Looking back at the start of the Michelin-Hankook partnership

March 22, 2006

Last week's announcement by Groupe Michelin that it will increase its stake in Hankook Tire Co. to more than 6% via the acquisition of two million shares is the latest step in Michelin's plan to eventually own 10% of the South Korean tiremaker.

Michelin and Hankook signed an agreement in January 2003 that made Michelin a shareholder in Hankook, set Michelin's acquisition goal of Hankook stock (10%), and explained the role that Michelin will play in Hankook's growth.

The companies said they would co-operate in the research and development, manufacturing and distribution of their respective products in certain markets, including the licensing of Michelin's PAX run-flat system technology to Hankook.
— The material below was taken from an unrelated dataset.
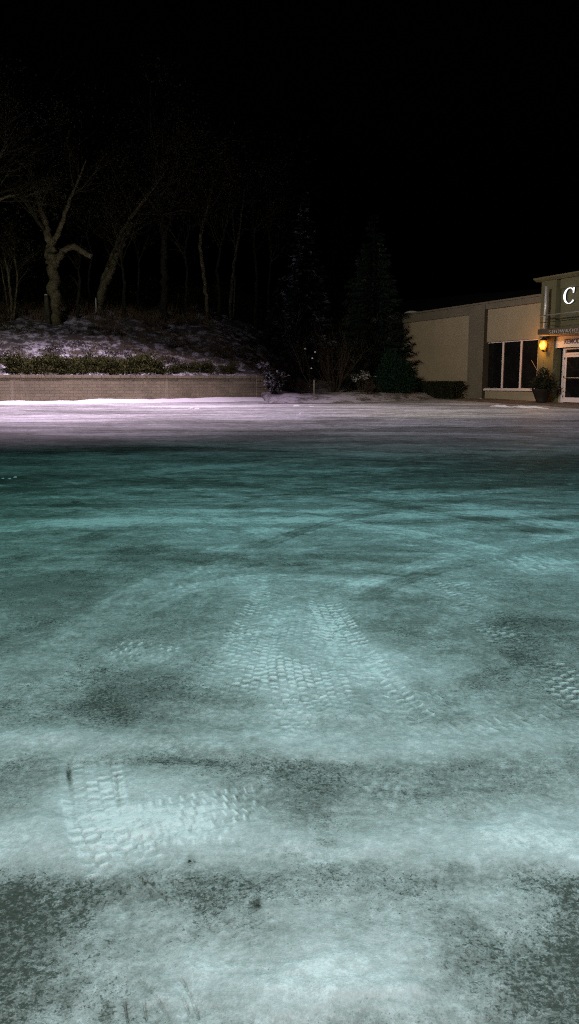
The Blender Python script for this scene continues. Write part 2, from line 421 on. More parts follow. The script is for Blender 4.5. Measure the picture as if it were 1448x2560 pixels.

At the time, Jean-Marc Francois, president of Michelin Asia-Pacific, said the partnership was another step in his company's development plans for Asia.

Officials from Michelin and Hankook said the companies "share many perspectives which we believe constitute a strong foundation for our partnership. This will allow us to explore opportunities and jointly develop our co-operation in the spirit of mutual respect, understanding and benefit."

The two million shares that Michelin intends to buy were made available on March 17 and represent 1.3% of Hankook's stock. Michelin will pay $26 million for them.

Michelin is the top tire manufacturer in world tire sales with an estimated $17.6 billion in 2005, according to Modern Tire Dealer's 2006 Facts Issue. Hankook is ranked 9th in the world with $2.2 billion in 2005 sales.